### [Source excerpt]
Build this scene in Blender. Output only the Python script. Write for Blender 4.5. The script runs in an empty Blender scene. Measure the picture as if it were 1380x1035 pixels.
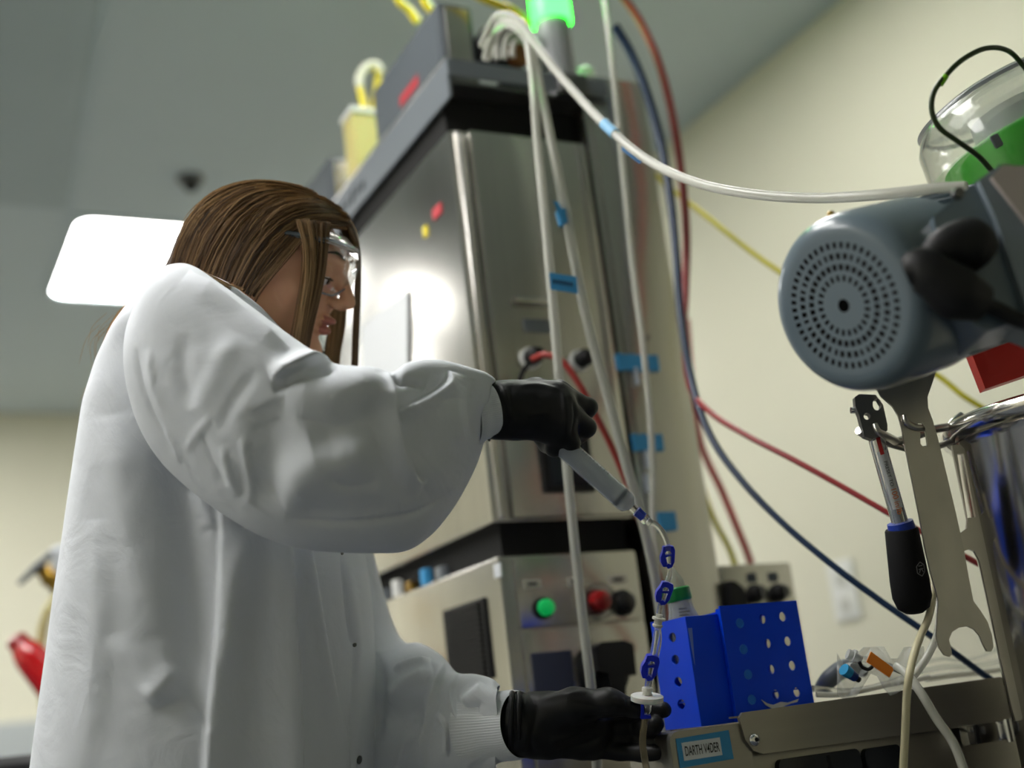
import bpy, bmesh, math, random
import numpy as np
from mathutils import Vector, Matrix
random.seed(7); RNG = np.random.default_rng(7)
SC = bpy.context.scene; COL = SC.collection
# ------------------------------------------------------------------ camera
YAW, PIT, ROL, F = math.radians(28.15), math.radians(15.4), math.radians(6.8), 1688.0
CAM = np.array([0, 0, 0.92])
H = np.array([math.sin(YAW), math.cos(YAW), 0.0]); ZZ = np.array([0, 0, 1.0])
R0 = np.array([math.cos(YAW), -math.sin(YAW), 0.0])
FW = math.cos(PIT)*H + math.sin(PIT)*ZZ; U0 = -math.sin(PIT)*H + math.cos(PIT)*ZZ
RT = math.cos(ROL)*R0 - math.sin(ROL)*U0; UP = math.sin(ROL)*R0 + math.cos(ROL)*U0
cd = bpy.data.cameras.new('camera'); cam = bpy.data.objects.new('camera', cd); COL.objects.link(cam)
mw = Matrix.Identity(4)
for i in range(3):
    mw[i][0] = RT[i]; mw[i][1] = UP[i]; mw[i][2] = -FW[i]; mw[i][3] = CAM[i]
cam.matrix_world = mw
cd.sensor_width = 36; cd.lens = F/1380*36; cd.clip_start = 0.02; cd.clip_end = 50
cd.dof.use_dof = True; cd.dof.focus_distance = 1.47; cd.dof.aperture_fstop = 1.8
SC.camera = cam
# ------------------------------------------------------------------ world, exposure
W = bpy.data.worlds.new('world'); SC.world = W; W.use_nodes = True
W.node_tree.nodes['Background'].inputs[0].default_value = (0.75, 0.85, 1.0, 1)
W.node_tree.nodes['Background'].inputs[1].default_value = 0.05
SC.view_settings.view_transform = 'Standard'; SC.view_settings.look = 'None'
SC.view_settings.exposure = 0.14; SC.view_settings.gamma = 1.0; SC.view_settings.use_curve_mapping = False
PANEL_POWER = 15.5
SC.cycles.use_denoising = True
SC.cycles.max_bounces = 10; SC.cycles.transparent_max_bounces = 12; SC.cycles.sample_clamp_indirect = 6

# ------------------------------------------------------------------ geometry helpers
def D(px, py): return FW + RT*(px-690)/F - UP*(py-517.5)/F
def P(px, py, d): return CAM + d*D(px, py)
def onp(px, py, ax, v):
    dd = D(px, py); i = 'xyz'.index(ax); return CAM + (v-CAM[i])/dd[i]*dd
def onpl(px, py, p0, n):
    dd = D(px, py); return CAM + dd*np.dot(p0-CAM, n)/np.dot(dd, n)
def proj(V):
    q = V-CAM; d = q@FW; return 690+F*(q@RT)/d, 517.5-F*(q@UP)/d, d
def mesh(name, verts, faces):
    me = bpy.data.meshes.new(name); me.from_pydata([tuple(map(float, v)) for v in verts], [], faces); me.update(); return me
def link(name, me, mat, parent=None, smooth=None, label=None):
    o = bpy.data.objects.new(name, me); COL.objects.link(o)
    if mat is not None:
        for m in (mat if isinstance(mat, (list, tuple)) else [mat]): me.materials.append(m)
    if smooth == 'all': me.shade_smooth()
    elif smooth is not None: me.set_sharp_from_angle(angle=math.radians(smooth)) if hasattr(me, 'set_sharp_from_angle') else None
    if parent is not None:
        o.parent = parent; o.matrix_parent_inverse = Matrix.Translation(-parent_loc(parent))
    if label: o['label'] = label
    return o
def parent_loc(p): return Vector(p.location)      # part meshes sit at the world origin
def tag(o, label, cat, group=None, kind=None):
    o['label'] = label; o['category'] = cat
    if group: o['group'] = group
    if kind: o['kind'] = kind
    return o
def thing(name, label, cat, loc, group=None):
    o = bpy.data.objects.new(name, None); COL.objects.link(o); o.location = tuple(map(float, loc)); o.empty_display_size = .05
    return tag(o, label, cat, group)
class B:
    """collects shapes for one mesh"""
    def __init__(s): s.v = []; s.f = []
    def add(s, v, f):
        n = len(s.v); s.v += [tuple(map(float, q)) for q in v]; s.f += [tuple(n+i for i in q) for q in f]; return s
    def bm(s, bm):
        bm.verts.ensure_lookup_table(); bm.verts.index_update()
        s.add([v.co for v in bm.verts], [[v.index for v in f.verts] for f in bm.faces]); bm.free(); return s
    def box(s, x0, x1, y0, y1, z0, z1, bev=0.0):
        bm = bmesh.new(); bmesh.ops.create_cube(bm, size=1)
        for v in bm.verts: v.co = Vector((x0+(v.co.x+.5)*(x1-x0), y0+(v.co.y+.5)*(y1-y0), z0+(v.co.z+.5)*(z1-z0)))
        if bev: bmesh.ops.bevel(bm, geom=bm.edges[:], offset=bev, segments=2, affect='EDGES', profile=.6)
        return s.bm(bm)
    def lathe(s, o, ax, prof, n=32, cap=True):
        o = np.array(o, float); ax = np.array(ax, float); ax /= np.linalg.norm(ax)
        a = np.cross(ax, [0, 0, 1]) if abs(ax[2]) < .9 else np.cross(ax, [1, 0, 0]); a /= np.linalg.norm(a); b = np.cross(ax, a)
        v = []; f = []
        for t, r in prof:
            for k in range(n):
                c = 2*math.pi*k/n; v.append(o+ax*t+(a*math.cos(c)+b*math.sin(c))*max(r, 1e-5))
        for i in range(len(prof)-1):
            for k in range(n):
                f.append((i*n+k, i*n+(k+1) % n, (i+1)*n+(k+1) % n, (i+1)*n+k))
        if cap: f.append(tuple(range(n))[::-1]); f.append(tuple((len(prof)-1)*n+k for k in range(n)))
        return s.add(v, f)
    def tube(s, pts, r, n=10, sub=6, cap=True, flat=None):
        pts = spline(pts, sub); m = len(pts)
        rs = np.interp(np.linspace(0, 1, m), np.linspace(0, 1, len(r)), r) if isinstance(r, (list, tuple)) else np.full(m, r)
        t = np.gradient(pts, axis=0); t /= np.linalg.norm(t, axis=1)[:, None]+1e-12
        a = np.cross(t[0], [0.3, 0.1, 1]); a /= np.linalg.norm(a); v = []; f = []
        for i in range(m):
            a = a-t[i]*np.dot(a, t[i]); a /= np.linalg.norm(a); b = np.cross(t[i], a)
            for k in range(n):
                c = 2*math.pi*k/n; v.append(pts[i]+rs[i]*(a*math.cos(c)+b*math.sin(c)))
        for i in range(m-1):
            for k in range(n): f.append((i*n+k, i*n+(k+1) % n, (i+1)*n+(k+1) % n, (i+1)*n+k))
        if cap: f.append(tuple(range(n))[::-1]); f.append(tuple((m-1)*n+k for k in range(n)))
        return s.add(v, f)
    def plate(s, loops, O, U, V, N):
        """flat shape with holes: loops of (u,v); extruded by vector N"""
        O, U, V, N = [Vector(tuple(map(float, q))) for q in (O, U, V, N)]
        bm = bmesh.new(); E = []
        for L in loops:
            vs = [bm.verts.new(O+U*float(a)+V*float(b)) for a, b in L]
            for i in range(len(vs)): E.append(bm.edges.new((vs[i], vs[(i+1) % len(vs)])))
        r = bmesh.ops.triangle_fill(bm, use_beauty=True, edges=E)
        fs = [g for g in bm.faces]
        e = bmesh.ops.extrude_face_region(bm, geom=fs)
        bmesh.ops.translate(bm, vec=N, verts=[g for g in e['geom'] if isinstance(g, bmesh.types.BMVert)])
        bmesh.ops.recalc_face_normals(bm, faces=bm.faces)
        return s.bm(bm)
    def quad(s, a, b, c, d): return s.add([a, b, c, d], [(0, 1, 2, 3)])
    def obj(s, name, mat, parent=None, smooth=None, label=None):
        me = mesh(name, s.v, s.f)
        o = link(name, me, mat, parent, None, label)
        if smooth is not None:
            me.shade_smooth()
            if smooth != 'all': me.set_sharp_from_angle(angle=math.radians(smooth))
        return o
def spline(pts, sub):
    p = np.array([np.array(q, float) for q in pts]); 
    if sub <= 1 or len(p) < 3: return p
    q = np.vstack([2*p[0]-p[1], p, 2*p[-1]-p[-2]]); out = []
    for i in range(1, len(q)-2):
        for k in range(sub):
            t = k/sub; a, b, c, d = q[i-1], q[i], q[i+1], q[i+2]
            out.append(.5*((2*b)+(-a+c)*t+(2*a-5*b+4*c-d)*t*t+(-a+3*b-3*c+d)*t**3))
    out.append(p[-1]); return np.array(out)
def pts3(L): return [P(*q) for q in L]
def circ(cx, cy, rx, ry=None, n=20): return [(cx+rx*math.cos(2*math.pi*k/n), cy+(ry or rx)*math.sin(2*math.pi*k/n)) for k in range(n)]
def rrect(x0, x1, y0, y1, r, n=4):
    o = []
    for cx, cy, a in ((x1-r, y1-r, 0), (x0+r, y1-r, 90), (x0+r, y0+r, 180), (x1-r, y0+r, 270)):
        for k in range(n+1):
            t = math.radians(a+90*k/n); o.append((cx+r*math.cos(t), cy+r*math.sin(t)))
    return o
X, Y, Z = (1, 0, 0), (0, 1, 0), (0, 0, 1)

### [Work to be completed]
Copy nothing but the lines from the top of the material through the line holding "SC.cycles.max_bounces = 10;", exactly as written; omit pictures.

### [Correct answer]
Build this scene in Blender. Output only the Python script. Write for Blender 4.5. The script runs in an empty Blender scene. Measure the picture as if it were 1380x1035 pixels.
import bpy, bmesh, math, random
import numpy as np
from mathutils import Vector, Matrix
random.seed(7); RNG = np.random.default_rng(7)
SC = bpy.context.scene; COL = SC.collection
# ------------------------------------------------------------------ camera
YAW, PIT, ROL, F = math.radians(28.15), math.radians(15.4), math.radians(6.8), 1688.0
CAM = np.array([0, 0, 0.92])
H = np.array([math.sin(YAW), math.cos(YAW), 0.0]); ZZ = np.array([0, 0, 1.0])
R0 = np.array([math.cos(YAW), -math.sin(YAW), 0.0])
FW = math.cos(PIT)*H + math.sin(PIT)*ZZ; U0 = -math.sin(PIT)*H + math.cos(PIT)*ZZ
RT = math.cos(ROL)*R0 - math.sin(ROL)*U0; UP = math.sin(ROL)*R0 + math.cos(ROL)*U0
cd = bpy.data.cameras.new('camera'); cam = bpy.data.objects.new('camera', cd); COL.objects.link(cam)
mw = Matrix.Identity(4)
for i in range(3):
    mw[i][0] = RT[i]; mw[i][1] = UP[i]; mw[i][2] = -FW[i]; mw[i][3] = CAM[i]
cam.matrix_world = mw
cd.sensor_width = 36; cd.lens = F/1380*36; cd.clip_start = 0.02; cd.clip_end = 50
cd.dof.use_dof = True; cd.dof.focus_distance = 1.47; cd.dof.aperture_fstop = 1.8
SC.camera = cam
# ------------------------------------------------------------------ world, exposure
W = bpy.data.worlds.new('world'); SC.world = W; W.use_nodes = True
W.node_tree.nodes['Background'].inputs[0].default_value = (0.75, 0.85, 1.0, 1)
W.node_tree.nodes['Background'].inputs[1].default_value = 0.05
SC.view_settings.view_transform = 'Standard'; SC.view_settings.look = 'None'
SC.view_settings.exposure = 0.14; SC.view_settings.gamma = 1.0; SC.view_settings.use_curve_mapping = False
PANEL_POWER = 15.5
SC.cycles.use_denoising = True
SC.cycles.max_bounces = 10; SC.cycles.transparent_max_bounces = 12; SC.cycles.sample_clamp_indirect = 6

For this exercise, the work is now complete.